Dlaczego było mi tak trudno ten film oglądać? Chyba dlatego, że został nakręcony tak jakby nie zdawał sobie absolutnie sprawy ze swojej absurdalności. Ot np. Nasza taksówkarka okazuje się mieć specjalistyczny sprzęt fotograficzny którym robi przez okno zdjęcia facetowi, którego podejrzewa o bycie swoim ojcem. Kto to pisze?
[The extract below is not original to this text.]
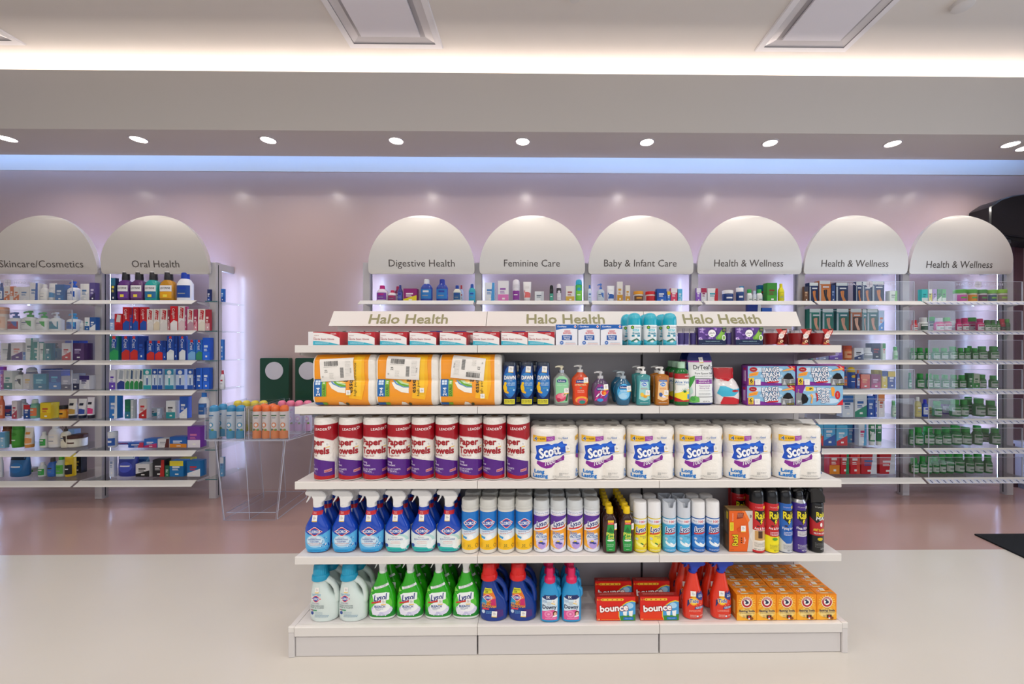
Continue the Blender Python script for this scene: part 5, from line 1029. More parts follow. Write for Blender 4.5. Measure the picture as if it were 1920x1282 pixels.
# top shelf
g = glove_box(); lay(g, 'red, white and teal glove box on the top shelf', [612, 677.5, 737.5, 793, 849.5, 911.5, 964.5, 1015], 1, 1.69, group='glove boxes on the top shelf')
lay(g, 'half-hidden glove box behind the front glove boxes', [644, 708, 768, 826, 880], 1, 1.80, group='glove boxes standing behind the front ones')
b = B(); b.prism([(-14, 0), (14, 0), (14, 27), (-14, 27)], 0, 30, M('e9e9ec', .5), .3); o = b.build('white_carton', loc=(at(591, 640, 1.80).x, 1.80, SZ[1])); tag(o, 'plain white carton behind the leftmost glove box', 'box')
g = mask_box(); lay(g, 'white and blue face mask box on the top shelf', [1062.5, 1104.5, 1146.5], 1, 1.69, group='face mask boxes')
g = freshener(); lay(g, 'aqua-capped air freshener can in the front row', [1192.5, 1222.5, 1259.5], 1, 1.685, half=13, group='air freshener cans')
lay(g, 'aqua-capped air freshener can in the row behind', [1179, 1214, 1245], 1, 1.755, half=13, group='air freshener cans')
g = candle(12, 14, 32, '4a3f86', FILM, .72); lay(g, 'purple jar candle beside the candle packs', [1279, 1288.5, 1302], 1, 1.69, half=7, group='loose purple jar candles')
lay(g, 'purple jar candle between the two lavender candle packs', [1368], 1, 1.69, half=7)
lay(g, 'purple jar candle half hidden between the lavender candle packs', [1377], 1, 1.73, half=7)
g = candle_pack(); lay(g, 'lavender candle twin pack with purple flower sleeve', [1335.5, 1405], 1, 1.685, group='lavender candle packs')
g = red_candle(); lay(g, 'red jar candle with apple label', [1456, 1502, 1542], 1, 1.69, half=14, group='red apple jar candles')
g = candle(24, 29, 31, '8c1c20', FILM, .72); lay(g, 'plain-sided red jar candle in the second row', [1443, 1483, 1524], 1, 1.76, half=14, group='red jar candles in the second row')
# goods showing over the gloves from the far side of the gondola
def tub(w, h, body, lid, lab):
    t = thing('lidded_tub', lab, 'tub'); b = B(); b.loft([(0, w/2-.6, w/2-.6), (h*.7, w/2, w/2)], M(body, .35), n=24); b.build('body', t)
    b = B(); b.loft([(h*.7, w/2+.6, w/2+.6), (h, w/2+.5, w/2+.5)], M(lid, .3, coat=.3), n=24); b.build('lid', t); return t
for px, w, lb in ((818, 28, 'left'), (863, 28, 'second'), (973, 30, 'third'), (1020, 30, 'right')):
    t = tub(w, 44, 'e6e8ee', '1f3f9c', 'navy-lidded white tub behind the glove boxes, %s of four' % lb); p = at(px, 620, 2.12); t.location = (p.x, 2.12, SZ[1]-.0215); t['group'] = 'navy-lidded tubs on the far side'
t = tub(17, 60, 'e6e8ee', '1c3a9a', 'tall navy-lidded bottle behind the sixth glove box'); t.location = (at(915, 620, 2.12).x, 2.12, SZ[1]-.0215)
for px, w, lb in ((672, 40, 'wide flat white carton behind the second glove box'), (703, 28, 'small flat white carton with black edge behind the second glove box'), (752, 60, 'long white carton behind the third glove box')):
    b = B(); b.prism([(-w/2, 0), (w/2, 0), (w/2, 44), (-w/2, 44)], 0, 26, M('e0e2e6', .5), .3); printing(b, [R(-w*.4, 38, w*.1, 42, 'b8bcc4'), R(w*.3, 36, w*.4, 43, '3a4a5a')], on_plane(0))
    o = b.build('flat_carton', loc=(at(px, 620, 2.08).x, 2.08, SZ[1]-.0215)); tag(o, lb, 'box')
# second shelf
for i, (px, sx, sz_, rot, st) in enumerate(((644, -11.5, 68, 3, (10, 25)), (762.5, -6.5, 71, -3, (29, 29)), (881, -3, 71, 174, (24, 18)))):
    g = bulk_pack(); shipping_label(g, sx, sz_, rot, st)
    g.location = (at(px, 700, 1.68).x, 1.68, SZ[2]+.0005); g['label'] = 'orange shrink-wrapped paper towel bulk pack, '+('leftmost' if i == 0 else 'middle one of three' if i == 1 else 'right one, beside the blue dish soap'); g['group'] = 'orange bulk packs'; g['category'] = 'paper towel pack'
g = dish_soap(); lay(g, 'navy blue dish soap bottle in the front row', [955.5, 988, 1018.5], 2, 1.69, half=11, group='blue dish soap bottles')
lay(g, 'navy blue dish soap bottle half hidden in the row behind', [966, 997], 2, 1.76, half=11, group='blue dish soap bottles')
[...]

Albo ta sama dziewczyna, słysząc wyraźnie załamanego człowieka, który każe się zawieść „nad głęboką wodę” jest potem zaskoczona, że on się w tej wodzie próbuje utopić. Serio ten film jest pełen scen, na które patrzysz i zastanawiasz się – kiedy doszliśmy do wniosku, że nic już nie musi mieć sensu, tak długo jak długo są ujęcia miasta z drona, i sugestia że to wszystko jest bardzo romantyczne.
Tym co jest jednak fascynujące to absolutna zbędność tego filmu. Twórcy nie mają nam nic do powiedzenia o bohaterach czego nie powiedzieliby wcześniej. Nie ma też miejsca na żadną przemianę, rozwój, na żaden moment, w którym moglibyśmy stwierdzić, że został jeszcze jakiś wątek nie rozwiązany. Najwięcej zmian w świecie filmu przynosi niedostępność części osób – które zostają z niego po prostu wypisane. I tyle, cała reszta jest równie bezsensowna jak tytuł, który nijak się ma – ani do ilości bohaterów, ani ich problemów, ani do pytań jakie sobie zadajemy. Choć może nie – z osiem razy w czasie seansu zadałam sobie pytanie, dlaczego to oglądam, i za żadnym razem nie udało mi się znaleźć odpowiedzi.